Renseignement, interventions, surveillance, secours, protection… Un rapport parlementaire réclame plusieurs améliorations pour éviter d’autres attaques.
Sans avoir connu de «gros ratés», la France n’était «pas prête» à faire face à des attaques de cette ampleur. La commission parlementaire chargée d’évaluer les moyens mis en œuvre par l’Etat lors des attentats de 2015, de l’attaque de Charlie Hebdo au massacre du Bataclan, a présenté ce mardi ses conclusions. Après 200 entretiens, et autant d’heures d’auditions, ses auteurs proposent leurs solutions pour améliorer la lutte contre le terrorisme, et tenter ainsi d’éviter un nouveau bain de sang.

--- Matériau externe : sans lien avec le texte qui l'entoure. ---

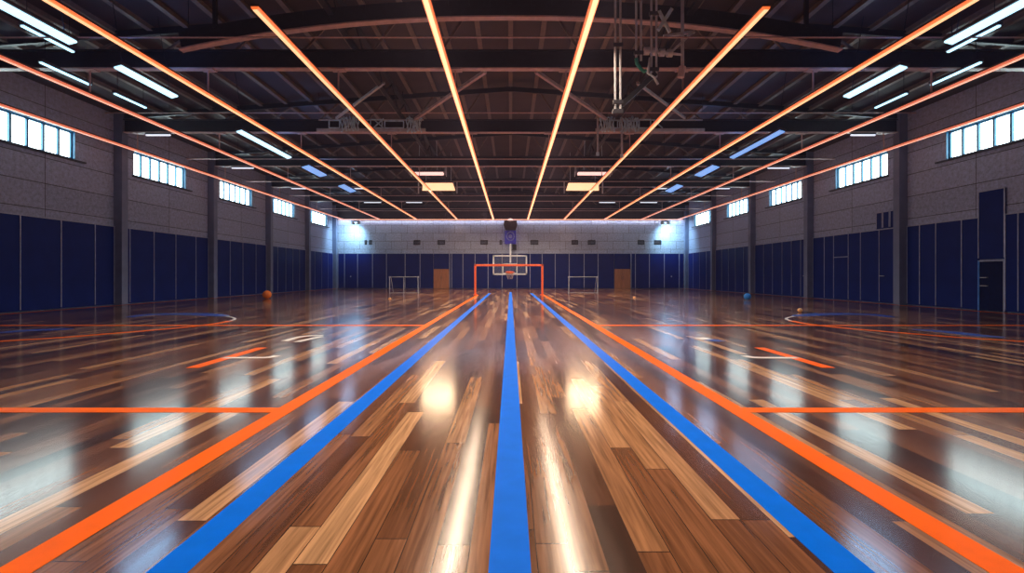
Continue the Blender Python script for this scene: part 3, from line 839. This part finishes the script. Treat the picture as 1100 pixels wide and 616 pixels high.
minigoal(611.0, 642.0, 'small white goal frame between the orange goal and a wooden door', False)

# ------------------------------------------------------------------ floor markings
def fl(px, py): 
    Y = 550 * E / (py - 296.0)
    return ((px - 548.5) / 550 * Y, Y)
def line(name, pts, w, mat, label, cat='floor line', group=None, z=.0025):
    o = obj(name, ribbon(BM(), pts, w, z), mat)
    return tag(o, label, cat, group)
line('blue_floor_line', [(-.004, .4), (-.004, 43.5)], .205, M['blue_line'], 'broad blue line down the middle of the hardwood floor')
for s in (-1, 1):
    line('blue_floor_line', [(s * 1.64, .4), (s * 1.64, 40.5)], .195, M['blue_line'], 'broad blue line beside the %s long orange line' % SIDE[s])
    line('orange_floor_line', [(s * 2.38, .4), (s * 2.38, 37.05)], .19, M['orange_line'], 'long orange line running to the goal at its %s post' % SIDE[s])
    line('orange_floor_line', [(s * 2.475, 5.39), (s * 18.8, 5.39)], .185, M['orange_line'], 'nearest crosswise orange line, running out to the %s' % SIDE[s])
    line('orange_floor_line', [(s * 2.475, 14.5), (s * 18.45, 14.5)], .26, M['orange_line'], 'farther thin crosswise orange line, running out to the %s' % SIDE[s], z=.003)
    line('orange_floor_line', [(s * 18.5, 10), (s * 18.5, 54.8)], .14, M['orange_line'], 'thin orange line along the foot of the %s wall' % SIDE[s], z=.0036)
    m = (lambda p: p) if s < 0 else (lambda p: 1097 - p)
    pts = [fl(m(a), b_) for a, b_ in ((-70, 372), (0, 367), (64, 363), (127, 358), (191, 352.6), (229, 348.3), (247, 345))]
    pts = catmull(pts)
    line('orange_floor_arc', pts, .2, M['orange_line'], 'long curved orange line sweeping round on the %s' % SIDE[s], 'floor line', z=.0036)
    tip = catmull([fl(m(a), b_) for a, b_ in ((247, 345), (252.5, 343), (250, 341.3), (243, 340))])
    line('white_floor_arc', tip, .09, M['white_line'], 'short whitish tip of the curved orange line on the %s' % SIDE[s], z=.0036)
    bp = catmull([fl(m(a), b_) for a, b_ in ((243, 340), (229, 338.7), (204, 337.6), (165, 338), (138, 341))])
    n = len(bp); ws = [.15 + .75 * math.sin(PI * min(1, max(0, i / (n - 1)))) ** .7 for i in range(n)]
    line('blue_floor_arc', bp, ws, M['navy_line'], 'dark blue curved band closing the orange arc on the %s' % SIDE[s])
    bp = catmull([fl(m(a), b_) for a, b_ in ((0, 358), (30, 355.3), (79, 353.6))] if s < 0 else [fl(a, b_) for a, b_ in ((980, 354), (1020, 357), (1055, 361), (1080, 362.5))])
    n = len(bp); ws = [.12 + .4 * math.sin(PI * i / (n - 1)) ** .6 for i in range(n)]
    line('blue_floor_arc', bp, ws, M['navy_line'], 'short dark blue band inside the orange arc on the %s' % SIDE[s])
    line('orange_floor_dash', [(s * 4.88, 7.85), (s * 4.88, 10.05)], .2, M['orange_line'], 'short slanting orange dash among the window reflections on the %s' % SIDE[s], z=.003)
    wp = catmull([fl(m(a), b_) for a, b_ in ((240, 384.7), (265, 384.6), (286, 384.4), (298, 382.5))])
    line('white_floor_dash', wp, .14, M['white_line'], 'short white stroke beside the orange dash on the %s' % SIDE[s], z=.0036)
wp = catmull([fl(a, b_) for a, b_ in ((306, 366.5), (320, 362.6), (333, 361), (347, 360.6))])
line('white_floor_mark', wp, .16, M['white_line'], 'upper of two white painted strokes on the left of the floor')
wp = [fl(a, b_) for a, b_ in ((319, 367.6), (332, 364.6), (345, 361.9))]
line('white_floor_mark', wp, .16, M['white_line'], 'lower of two white painted strokes on the left of the floor', z=.003)
line('white_floor_mark', [fl(751, 363), fl(762, 365)], .26, M['white_line'], 'short white end of the two-tone mark on the right of the floor')
line('blue_floor_mark', [fl(762, 365), fl(775, 367)], .26, M['navy_line'], 'short dark blue end of the two-tone mark on the right of the floor')

# ------------------------------------------------------------------ balls and markers
def ball(x, y, r, mat, label, sx=1.0):
    t = thing('ball', label, 'ball', (x, y, r))
    bm = BM(); bmesh.ops.create_icosphere(bm, subdivisions=4, radius=r)
    obj('shell', bm, mat, t, True)
    for ax in range(3):
        pts = []
        for j in range(40):
            a = 2 * PI * j / 40
            p = [math.cos(a) * r * 1.002, math.sin(a) * r * 1.002]
            pts.append(((p[0], p[1], 0), (p[0], 0, p[1]), (0, p[0], p[1]))[ax])
        obj('seam', sweep(BM(), pts, r * .025, 5, True), mat, t, True)
    t.rotation_euler = (.4, .3, .7)
ball(-14.75, 31.0, .25, M['rubber_orange'], 'orange ball on the floor by a column of the left wall')
ball(13.6, 29.4, .2, M['rubber_blue'], 'blue ball on the floor near the right wall')
ball(11.02, 19.5, .085, M['rubber_cream'], 'small pale orange ball behind the curved blue band')
def marker(px, py, label):
    x, y = fl(px, py)
    t = thing('marker_cone', label, 'marker cone', (x, y, 0))
    bm = BM(); lathe(bm, [(.1, 0), (.105, .01), (.045, .085), (.035, .09), (.035, .085), (.09, .004), (.1, 0)], 24)
    obj('cone', bm, M['rubber_cream'], t, True)
    bm = BM(); lathe(bm, [(.03, .088), (.045, .083), (.05, .093), (.03, .097), (.03, .088)], 24)
    obj('rim', bm, M['white_line'], t, True)
marker(418.7, 321.6, 'tiny orange marker cone at the foot of the white goal with the middle post')
marker(681.5, 320.2, 'tiny orange marker cone right of a wooden door')

# ------------------------------------------------------------------ lights at the fixtures, plus added fills
for s in (-1, 1):
    area('strip_light', (s * 1.85, 26, LED_Z - .06), .1, 50, 1850, (1, .76, .56), 150)
    for x, y0, p, c in ((5.75, 11.5, 170, (1, .62, .42)), (10.1, 6.0, 70, (1, .5, .35))):
        area('strip_light', (s * x, (y0 + BACK) / 2, LED_Z - .06), .1, BACK - y0 - 1, p, c, 120)
    for a, b_ in FL:
        area('lamp_light', (s * 11.0, (a + b_) / 2, E + 5.78), .3, (b_ - a) * .9, 45, (.35, .62, 1), 170, (0, s * .25, 0))
    spot('flood_beam', (s * 16.2, BACK - 1.5, E + 5.15), (s * 17.6, BACK, E + 3.6), 650, (.45, .80, 1), 150)
    for a, b_ in FL[:4]: area('roof_fill_light', (s * 11.0, (a + b_) / 2, E + 6.0), .3, (b_ - a) * .9, 16, (.12, .38, 1), 170, (PI, 0, 0))  # added blue fill aimed up at the dark roof slopes
    area('lamp_light', (s * 5.2, 36.7, E + 5.95), 2.2, .5, 230, (1, .7, .45), 140, (-.4, 0, 0))

area('strip_light', (0, BACK - .1, LED_Z - .07), 37, .05, 240, (.80, .80, 1.0), 160, (-.35, 0, 0))  # added cool fill to brighten the far wall, unlike the strip's orange

# ------------------------------------------------------------------ world, camera, colour management
w = bpy.data.worlds.new('world'); sc.world = w; w.use_nodes = True
bg = w.node_tree.nodes['Background']; bg.inputs[0].default_value = (.45, .6, .9, 1); bg.inputs[1].default_value = .0
# light haze in the hall's air, as in the photograph
hz_ = w.node_tree.nodes.new('ShaderNodeVolumeScatter'); hz_.inputs['Density'].default_value = .0009; hz_.inputs['Anisotropy'].default_value = .6
hz_.inputs['Color'].default_value = (.68, .6, 1, 1)
w.node_tree.links.new(hz_.outputs[0], w.node_tree.nodes['World Output'].inputs['Volume'])

cam = bpy.data.cameras.new('camera'); co = bpy.data.objects.new('camera', cam); COL.objects.link(co)
co.location = (0, 0, E); co.rotation_euler = (PI / 2, 0, 0)
cam.sensor_width = 36; cam.lens = 18.0; cam.clip_end = 300
cam.shift_x = 1.5 / 1100; cam.shift_y = -12.0 / 1100
sc.camera = co
vs_ = sc.view_settings
vs_.view_transform = 'Standard'; vs_.look = 'None'; vs_.gamma = 1.0; vs_.exposure = 0.0; vs_.use_curve_mapping = False
sc.cycles.use_denoising = True
sc.cycles.max_bounces = 6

Une agence nationale du renseignement à mettre en place
Samy Amimour, assaillant du Bataclan, est allé en Syrie en 2013 malgré une interdiction de sortie du territoire. Saïd Kouachi, tueur à Charlie Hebdo, a vu sa surveillance levée peu avant le drame. D’après le député Sébastien Pietrasanta, rapporteur de l’enquête, les attentats ont montré l’«échec global du renseignement». En cause, le manque de coordination entre les services. La commission propose donc la création d’une agence nationale de lutte contre le terrorisme, s’inspirant du TIDE (Terrorist Identities Datamart Environment) américain, afin d’avoir une base de données commune sur tous les suspects. Est aussi réclamé le rapprochement du Service central de renseignement territorial (SCRT), les anciens RG, avec son équivalent à la gendarmerie, la Sous-Direction de l’anticipation opérationnelle (SDAO).
Différentes unités intervention d’élite à rassembler
Avec «courage», les policiers et gendarmes d’élite qui ont affronté les jihadistes ont prouvé leur «efficacité», estiment les députés. Mais ces derniers n’écartent pas les rivalités existant «entre la police et la gendarmerie, et même au sein de la police», pour ce type d’opérations. C’est pourquoi le rapport préconise la fusion du GIGN, du Raid et de la BRI, ou au moins, à court terme, un commandement unifié de ces trois forces rapides. Un moyen d’éviter une possible «course à l’intervention».
Une radicalisation en prison à surveiller de plus près
Le CV de nombreux jihadistes a mis en lumière un phénomène non négligeable : le rôle joué par la prison dans la radicalisation. Alors que l’isolement des détenus islamistes est testé dans plusieurs maisons d’arrêt, la commission souligne que le renseignement pénitentiaire ne mobilise aujourd'hui que 114 personnes. Un chiffre jugé insuffisant par rapport aux 68 000 détenus et 235 000 individus suivies en France. Le Garde des Sceaux, Jean-Jacques Urvoas, l’a lui-même reconnu lors de son audition : «tout est à faire» dans ce domaine.
Des personnels de secours à former à la médecine de guerre
Ils ont agi au mieux au cœur de l’horreur. Mais les secouristes auraient pu évacuer plus vite les blessés s’ils avaient pu avoir accès au périmètre d’action des forces d’intervention. La commission réclame la mise en place de «colonnes d’extraction», avec des médecins agissant sous la protection des forces de l’ordre. De plus, les secouristes devraient être formés à la médecine de guerre et au «damage control», qui consiste à maîtriser les lésions d’un maximum de victimes simultanément, pour en sauver le plus possible.
Un dispositif de protection Sentinelle à repenser dans le temps
Suite aux attentats de janvier 2015, le gouvernement n’a pas hésité à réclamer le renfort de l’armée. L’opération Sentinelle, qui a mobilisé jusqu’à 10 000 soldats sur le territoire au cours des dix-huit derniers mois, est encore assurée par 7 000 d’entre eux. Mais les députés s’interrogent sur la «réelle valeur ajoutée» de cette force de dissuasion. Ils recommandent d’abaisser ce contingent et de gonfler les effectifs de Vigipirate, de 1 000 militaires en 2014.